A alternativa seria um golpe que tirasse Putin do Kremlin, mas todos os especialistas concordam que o eventual substituto poderia ser pior ainda. As críticas internas que ele vem recebendo por pegar “leve demais” no conflito atual indicam exatamente isso. Toda a elite política e militar russa é formada sobre o conceito de que a Rússia jamais pode fazer concessões.

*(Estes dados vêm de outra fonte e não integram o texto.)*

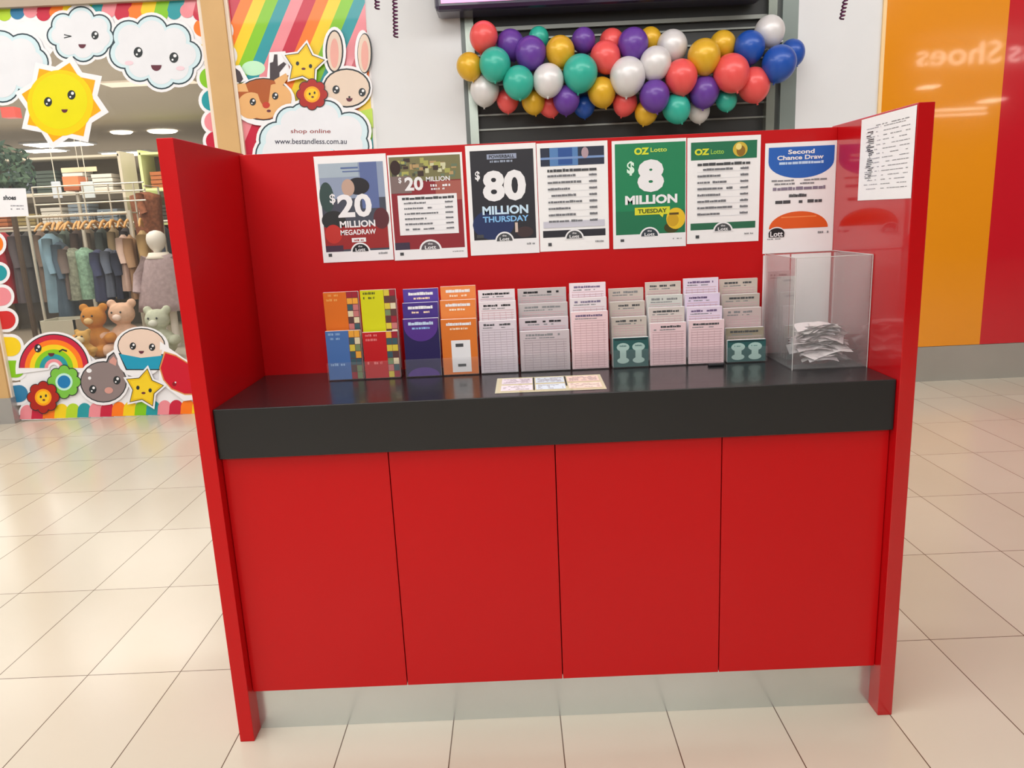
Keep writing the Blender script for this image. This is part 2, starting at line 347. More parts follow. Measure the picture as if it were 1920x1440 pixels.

A hipótese contrária também é inconcebível: uma vitória russa sobre uma Ucrânia arrasada, por meios convencionais ou nucleares, seria inaceitável para a aliança ocidental, pois todos os países fronteiriços que têm minorias russas estariam imediatamente sob risco de invasão. Isso inclui os três países bálticos que fazem parte da Otan. Um ataque russo contra eles exigiria uma resposta coletiva, como estabelece o Artigo 5 da carta da aliança, levando portanto à mesma situação de guerra entre as duas maiores potências nucleares do mundo.

Ninguém tem respostas factíveis para esses dilemas. Muito menos Elon Musk, que ainda passou pelo vexame de ter sua proposta considerada “muito positiva” pelo porta-voz de Putin, Dmitri Peskov.

Detalhe nada tranquilizador: centros de evacuação de Kiev estão recebendo estoques de pílulas de iodeto de potássio, que têm ação preventiva para o câncer de tiróide provocado por doses altas de radiação se tomado imediatamente depois do evento maligno, seja um vazamento em usina nuclear, seja uma bomba.